Nathaniel Hawthorne, another friend of the farm, was similarly skeptical, worried collective living would threaten his “private and personal motives” — a reference, perhaps, to the $1,000 he invested in the community. Hawthorne confided in his friend David Mack, also an early supporter of Ripley who later questioned the future of the farm and left the community, revealing in a letter concerns about personal limitations. He recalled that Mack had spoken “very despondingly, or perhaps despairingly, of the [financial] prospects of the institution” and expressed his worry about “the improbability that adequate funds will be raised, or that any feasible plan can be suggested, for proceeding [with the community] without a very considerable capital.” Mack and Hawthorne were sympathetic, but ultimately disengaged, friends, and their apprehension reflected the persistent misgivings — in the community’s ability to establish a means of financial security, for example — over Brook Farm’s difficulty in reconciling individual ambition with egalitarian principles.

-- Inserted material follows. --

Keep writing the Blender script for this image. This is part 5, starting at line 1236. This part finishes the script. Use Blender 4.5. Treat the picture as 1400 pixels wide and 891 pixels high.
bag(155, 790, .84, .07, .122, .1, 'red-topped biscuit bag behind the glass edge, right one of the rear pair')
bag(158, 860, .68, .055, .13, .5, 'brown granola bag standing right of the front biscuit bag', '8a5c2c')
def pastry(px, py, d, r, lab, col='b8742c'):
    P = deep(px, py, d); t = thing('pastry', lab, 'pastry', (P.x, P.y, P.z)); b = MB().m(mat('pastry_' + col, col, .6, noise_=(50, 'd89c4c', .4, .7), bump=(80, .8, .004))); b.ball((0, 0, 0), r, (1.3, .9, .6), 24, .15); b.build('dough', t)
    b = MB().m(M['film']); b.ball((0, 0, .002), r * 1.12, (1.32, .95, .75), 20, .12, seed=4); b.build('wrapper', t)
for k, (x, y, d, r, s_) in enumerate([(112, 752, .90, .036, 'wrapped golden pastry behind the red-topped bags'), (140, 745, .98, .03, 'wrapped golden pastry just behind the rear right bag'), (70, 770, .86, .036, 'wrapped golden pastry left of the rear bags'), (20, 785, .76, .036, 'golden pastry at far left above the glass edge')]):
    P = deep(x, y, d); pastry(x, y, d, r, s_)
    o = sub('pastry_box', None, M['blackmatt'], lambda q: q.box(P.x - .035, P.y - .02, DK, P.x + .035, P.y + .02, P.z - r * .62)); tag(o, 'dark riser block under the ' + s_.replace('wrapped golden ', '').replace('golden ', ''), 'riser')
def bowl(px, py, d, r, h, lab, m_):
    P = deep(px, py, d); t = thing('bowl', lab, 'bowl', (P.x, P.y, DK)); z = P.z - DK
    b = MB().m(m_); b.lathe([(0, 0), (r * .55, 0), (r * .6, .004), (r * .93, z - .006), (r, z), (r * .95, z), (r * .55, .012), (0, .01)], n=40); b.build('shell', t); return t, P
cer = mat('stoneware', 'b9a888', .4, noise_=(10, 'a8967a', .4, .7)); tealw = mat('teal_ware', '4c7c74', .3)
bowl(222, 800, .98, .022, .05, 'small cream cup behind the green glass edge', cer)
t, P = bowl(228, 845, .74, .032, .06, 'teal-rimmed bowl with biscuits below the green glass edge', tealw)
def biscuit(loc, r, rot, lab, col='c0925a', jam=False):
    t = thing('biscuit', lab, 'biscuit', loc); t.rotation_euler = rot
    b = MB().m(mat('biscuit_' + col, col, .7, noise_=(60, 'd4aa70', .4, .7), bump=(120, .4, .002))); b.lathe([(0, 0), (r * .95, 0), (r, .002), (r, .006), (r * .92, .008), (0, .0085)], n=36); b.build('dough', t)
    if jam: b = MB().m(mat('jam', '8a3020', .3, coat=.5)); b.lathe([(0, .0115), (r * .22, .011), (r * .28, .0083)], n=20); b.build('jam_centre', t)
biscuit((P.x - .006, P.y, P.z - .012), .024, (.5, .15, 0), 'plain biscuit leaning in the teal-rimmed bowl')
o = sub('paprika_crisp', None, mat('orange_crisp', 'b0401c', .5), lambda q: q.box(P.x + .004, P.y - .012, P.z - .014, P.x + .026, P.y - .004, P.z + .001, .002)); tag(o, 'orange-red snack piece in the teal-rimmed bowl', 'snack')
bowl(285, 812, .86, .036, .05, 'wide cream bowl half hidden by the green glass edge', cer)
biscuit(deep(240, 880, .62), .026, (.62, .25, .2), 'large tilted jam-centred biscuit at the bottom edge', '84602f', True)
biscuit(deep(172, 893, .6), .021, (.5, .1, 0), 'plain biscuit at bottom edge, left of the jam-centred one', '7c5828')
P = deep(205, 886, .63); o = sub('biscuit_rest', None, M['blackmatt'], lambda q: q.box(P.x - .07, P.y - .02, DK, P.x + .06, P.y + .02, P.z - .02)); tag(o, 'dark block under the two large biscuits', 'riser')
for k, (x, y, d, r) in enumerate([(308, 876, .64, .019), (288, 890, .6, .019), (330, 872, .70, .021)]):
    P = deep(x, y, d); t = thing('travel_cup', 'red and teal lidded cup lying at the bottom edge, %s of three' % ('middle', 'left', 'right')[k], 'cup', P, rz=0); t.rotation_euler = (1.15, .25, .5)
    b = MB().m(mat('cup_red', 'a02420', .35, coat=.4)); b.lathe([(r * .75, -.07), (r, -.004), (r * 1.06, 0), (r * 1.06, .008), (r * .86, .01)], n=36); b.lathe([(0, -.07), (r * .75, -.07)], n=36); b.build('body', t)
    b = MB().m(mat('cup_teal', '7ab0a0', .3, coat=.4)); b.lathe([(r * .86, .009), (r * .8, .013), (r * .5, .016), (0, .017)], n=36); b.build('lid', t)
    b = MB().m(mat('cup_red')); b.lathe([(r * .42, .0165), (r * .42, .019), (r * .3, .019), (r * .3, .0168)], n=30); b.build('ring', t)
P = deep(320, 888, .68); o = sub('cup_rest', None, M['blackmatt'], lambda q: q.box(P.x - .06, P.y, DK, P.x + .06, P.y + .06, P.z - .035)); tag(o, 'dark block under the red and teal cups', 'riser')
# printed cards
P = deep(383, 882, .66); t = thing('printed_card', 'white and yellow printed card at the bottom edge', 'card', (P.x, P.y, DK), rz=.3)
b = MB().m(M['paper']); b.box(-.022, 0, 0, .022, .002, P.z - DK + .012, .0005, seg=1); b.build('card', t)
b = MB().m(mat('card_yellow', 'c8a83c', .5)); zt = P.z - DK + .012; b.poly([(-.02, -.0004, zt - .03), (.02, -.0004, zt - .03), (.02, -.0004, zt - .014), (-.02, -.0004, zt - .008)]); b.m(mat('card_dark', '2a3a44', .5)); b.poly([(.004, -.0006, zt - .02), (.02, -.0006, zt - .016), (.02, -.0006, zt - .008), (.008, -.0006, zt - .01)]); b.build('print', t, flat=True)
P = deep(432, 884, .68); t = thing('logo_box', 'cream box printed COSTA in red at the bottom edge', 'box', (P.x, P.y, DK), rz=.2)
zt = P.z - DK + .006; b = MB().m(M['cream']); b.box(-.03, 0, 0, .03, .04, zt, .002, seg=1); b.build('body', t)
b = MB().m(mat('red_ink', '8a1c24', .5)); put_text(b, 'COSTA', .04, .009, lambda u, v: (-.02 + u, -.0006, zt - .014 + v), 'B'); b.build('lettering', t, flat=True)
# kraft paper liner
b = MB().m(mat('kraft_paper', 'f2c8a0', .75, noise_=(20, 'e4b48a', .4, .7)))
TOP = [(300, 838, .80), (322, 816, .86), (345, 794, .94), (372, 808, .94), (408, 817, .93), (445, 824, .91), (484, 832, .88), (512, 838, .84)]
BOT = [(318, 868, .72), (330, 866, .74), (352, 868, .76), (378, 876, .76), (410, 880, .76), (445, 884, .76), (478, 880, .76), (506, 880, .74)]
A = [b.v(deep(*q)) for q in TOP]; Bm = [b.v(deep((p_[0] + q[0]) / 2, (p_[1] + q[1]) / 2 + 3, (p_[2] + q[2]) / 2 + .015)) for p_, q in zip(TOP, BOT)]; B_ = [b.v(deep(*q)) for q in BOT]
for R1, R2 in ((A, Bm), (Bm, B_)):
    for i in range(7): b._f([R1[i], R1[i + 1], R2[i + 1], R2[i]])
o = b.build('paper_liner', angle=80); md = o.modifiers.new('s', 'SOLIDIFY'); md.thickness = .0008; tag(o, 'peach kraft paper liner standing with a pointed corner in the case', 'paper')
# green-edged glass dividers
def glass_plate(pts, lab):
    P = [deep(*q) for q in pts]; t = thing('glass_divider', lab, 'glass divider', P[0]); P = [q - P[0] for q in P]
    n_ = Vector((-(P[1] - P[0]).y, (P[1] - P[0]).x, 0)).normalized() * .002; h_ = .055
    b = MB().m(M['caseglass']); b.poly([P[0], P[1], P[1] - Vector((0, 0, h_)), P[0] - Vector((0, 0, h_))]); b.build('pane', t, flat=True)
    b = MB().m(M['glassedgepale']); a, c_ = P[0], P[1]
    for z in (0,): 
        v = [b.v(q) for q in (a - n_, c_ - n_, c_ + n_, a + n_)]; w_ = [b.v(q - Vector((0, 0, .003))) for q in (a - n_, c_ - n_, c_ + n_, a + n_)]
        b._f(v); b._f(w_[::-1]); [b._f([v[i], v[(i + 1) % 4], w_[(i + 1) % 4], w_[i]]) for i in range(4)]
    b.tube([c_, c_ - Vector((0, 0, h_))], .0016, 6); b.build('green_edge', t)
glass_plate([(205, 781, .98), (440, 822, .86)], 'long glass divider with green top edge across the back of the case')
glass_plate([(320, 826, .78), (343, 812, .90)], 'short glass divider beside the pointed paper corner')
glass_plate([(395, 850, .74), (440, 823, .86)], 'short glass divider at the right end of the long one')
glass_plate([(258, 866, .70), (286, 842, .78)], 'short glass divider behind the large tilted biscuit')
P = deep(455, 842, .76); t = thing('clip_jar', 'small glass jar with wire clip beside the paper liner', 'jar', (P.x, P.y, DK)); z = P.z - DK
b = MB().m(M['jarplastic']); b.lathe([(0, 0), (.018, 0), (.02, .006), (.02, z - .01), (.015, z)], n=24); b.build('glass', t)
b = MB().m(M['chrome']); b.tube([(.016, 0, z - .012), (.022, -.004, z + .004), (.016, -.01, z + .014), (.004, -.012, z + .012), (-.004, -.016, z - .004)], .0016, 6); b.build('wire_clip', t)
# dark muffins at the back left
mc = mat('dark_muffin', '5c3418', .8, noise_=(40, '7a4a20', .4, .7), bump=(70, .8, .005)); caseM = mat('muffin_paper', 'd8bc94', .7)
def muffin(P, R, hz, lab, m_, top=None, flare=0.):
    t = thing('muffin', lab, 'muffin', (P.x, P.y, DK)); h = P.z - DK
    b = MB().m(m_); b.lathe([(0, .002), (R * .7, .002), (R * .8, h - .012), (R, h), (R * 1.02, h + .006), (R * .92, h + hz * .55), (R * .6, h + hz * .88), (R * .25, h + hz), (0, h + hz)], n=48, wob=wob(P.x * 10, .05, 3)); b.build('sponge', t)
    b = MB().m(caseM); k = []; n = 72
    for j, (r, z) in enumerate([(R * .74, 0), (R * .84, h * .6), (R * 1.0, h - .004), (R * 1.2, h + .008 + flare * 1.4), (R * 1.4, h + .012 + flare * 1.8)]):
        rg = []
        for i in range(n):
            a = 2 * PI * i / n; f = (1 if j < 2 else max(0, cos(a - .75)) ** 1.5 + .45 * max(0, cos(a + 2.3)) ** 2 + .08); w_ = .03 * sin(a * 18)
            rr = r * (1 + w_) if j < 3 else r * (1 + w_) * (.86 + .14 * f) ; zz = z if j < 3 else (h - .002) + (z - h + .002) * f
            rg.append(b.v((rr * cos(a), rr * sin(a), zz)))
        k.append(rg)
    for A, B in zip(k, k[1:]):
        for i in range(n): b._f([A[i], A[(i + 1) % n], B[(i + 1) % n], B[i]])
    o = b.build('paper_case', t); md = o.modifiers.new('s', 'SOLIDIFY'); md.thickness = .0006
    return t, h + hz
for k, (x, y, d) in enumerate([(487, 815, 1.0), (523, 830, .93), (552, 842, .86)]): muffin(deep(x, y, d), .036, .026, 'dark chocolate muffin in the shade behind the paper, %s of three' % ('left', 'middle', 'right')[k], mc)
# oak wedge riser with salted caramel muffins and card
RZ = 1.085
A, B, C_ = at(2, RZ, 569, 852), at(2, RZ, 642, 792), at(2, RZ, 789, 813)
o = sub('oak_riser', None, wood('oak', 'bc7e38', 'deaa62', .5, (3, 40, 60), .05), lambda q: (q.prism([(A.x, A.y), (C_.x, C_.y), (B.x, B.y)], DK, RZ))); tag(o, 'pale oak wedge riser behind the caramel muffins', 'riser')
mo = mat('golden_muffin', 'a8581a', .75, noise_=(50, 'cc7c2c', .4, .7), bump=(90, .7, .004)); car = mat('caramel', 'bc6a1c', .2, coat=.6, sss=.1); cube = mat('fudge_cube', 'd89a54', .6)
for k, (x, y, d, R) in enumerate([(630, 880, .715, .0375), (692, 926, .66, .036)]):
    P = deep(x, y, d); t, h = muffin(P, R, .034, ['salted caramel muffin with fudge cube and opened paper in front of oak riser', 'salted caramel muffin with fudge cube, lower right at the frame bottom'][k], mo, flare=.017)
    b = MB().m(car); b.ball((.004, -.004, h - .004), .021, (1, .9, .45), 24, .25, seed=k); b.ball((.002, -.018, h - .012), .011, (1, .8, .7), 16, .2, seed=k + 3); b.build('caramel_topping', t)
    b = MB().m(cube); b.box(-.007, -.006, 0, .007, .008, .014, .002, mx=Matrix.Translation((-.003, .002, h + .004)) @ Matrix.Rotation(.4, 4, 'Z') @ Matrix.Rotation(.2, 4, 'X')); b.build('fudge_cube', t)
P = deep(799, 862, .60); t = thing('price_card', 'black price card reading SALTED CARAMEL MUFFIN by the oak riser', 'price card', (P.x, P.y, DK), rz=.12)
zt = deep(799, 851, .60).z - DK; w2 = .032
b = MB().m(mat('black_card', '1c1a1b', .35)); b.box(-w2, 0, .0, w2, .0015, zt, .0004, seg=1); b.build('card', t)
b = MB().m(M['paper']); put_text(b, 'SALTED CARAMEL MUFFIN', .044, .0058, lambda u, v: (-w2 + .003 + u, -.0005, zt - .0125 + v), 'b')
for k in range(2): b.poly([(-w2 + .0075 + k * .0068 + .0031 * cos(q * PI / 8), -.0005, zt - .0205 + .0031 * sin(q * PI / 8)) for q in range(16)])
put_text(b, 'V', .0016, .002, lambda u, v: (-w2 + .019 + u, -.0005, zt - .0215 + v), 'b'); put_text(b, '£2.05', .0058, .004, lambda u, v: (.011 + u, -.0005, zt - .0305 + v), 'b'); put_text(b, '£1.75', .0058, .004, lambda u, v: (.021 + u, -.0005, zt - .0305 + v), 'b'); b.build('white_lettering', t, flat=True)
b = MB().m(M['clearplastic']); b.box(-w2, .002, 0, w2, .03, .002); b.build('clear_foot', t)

Delano’s work is a wonderful addition to a woefully inadequate literature, offering a window into the lives of a few Americans who were determined to improve the society in which they lived. Through a careful sifting of sources that have not been considered in over a century, he paints an engaging portrait of individual relationships and emotions. The story of Brook Farm, however, is more than a history of kinship — it is a history of ideas. While Delano discusses Unitarianism, Transcendentalism, Associationism, and Fourierism, he does not explore the way in which these ideas, and not mundane misfortunes, were the true source of Brook Farm’s ultimate demise. There is a dark side to utopia, as the title of this book suggests, but it lies deeper than any one disaster, and it is even more profound than the difficulties experienced by the members of Brook Farm alone. Delano might have illuminated the truly dark side of utopia through a fuller treatment of the philosophical conflict between liberty and reform that is inherent in all reform-minded projects and by locating Brook Farm in the larger context of the social reform tradition.

Although Brook Farm ultimately failed, it was one of the most durable, and the first of the secular, utopian communities established in New England. The pioneering community did not have other utopian experiments to which it could refer. John Humphrey Noyes’ utopian Oneida community, known largely for bizarre sexual rituals and manufacturing flatware, had a long lifespan — from 1844 to 1881 — in upstate New York, but it was founded three years after Brook Farm. Religious communities, such as Shaker villages, were scattered throughout the northeast and Pennsylvania, but only one previous attempt — British industrialist Robert Owen’s “New Harmony” in Indiana — had been made to establish a utopian socialist community, or phalanx, and it survived only two years past its conception in 1825. Brook Farm briefly bathed in attention from the nation’s intellectual elite, including such leading lights as Hawthorne, Emerson, Henry David Thoreau, Margaret Fuller, and Emily Dickinson; but the fawning of romantic intellectuals helped obscure a lack of careful organization and long-term planning, and it could not supplant the work required to develop and maintain the community.
It appears that what Ripley lacked in experience he made up for in enthusiasm. Delano paints Ripley’s portrait with a sympathetic brush, suggesting that the reverend’s deep convictions blinded him to the imprecision of his plans. “Ripley embraced his new way of life with the zealousness of a new convert,” Delano says. It appeared early on that Ripley’s missionary determination would be enough to keep the farm running. But good intentions could never make up for the fact that Brook Farm’s leader was woefully unprepared to manage the community. His ignorance of farming, his financial insecurity, and his generally poor judgment haunted Brook Farm for the better part of a decade. While to some extent the failure of Ripley’s experiment can be traced to immediate calamities — most notably an outbreak of smallpox and a devastating fire —ultimately it rests with the dark side of utopia, the imperfect reality of a utopian community and its all-too-human leader.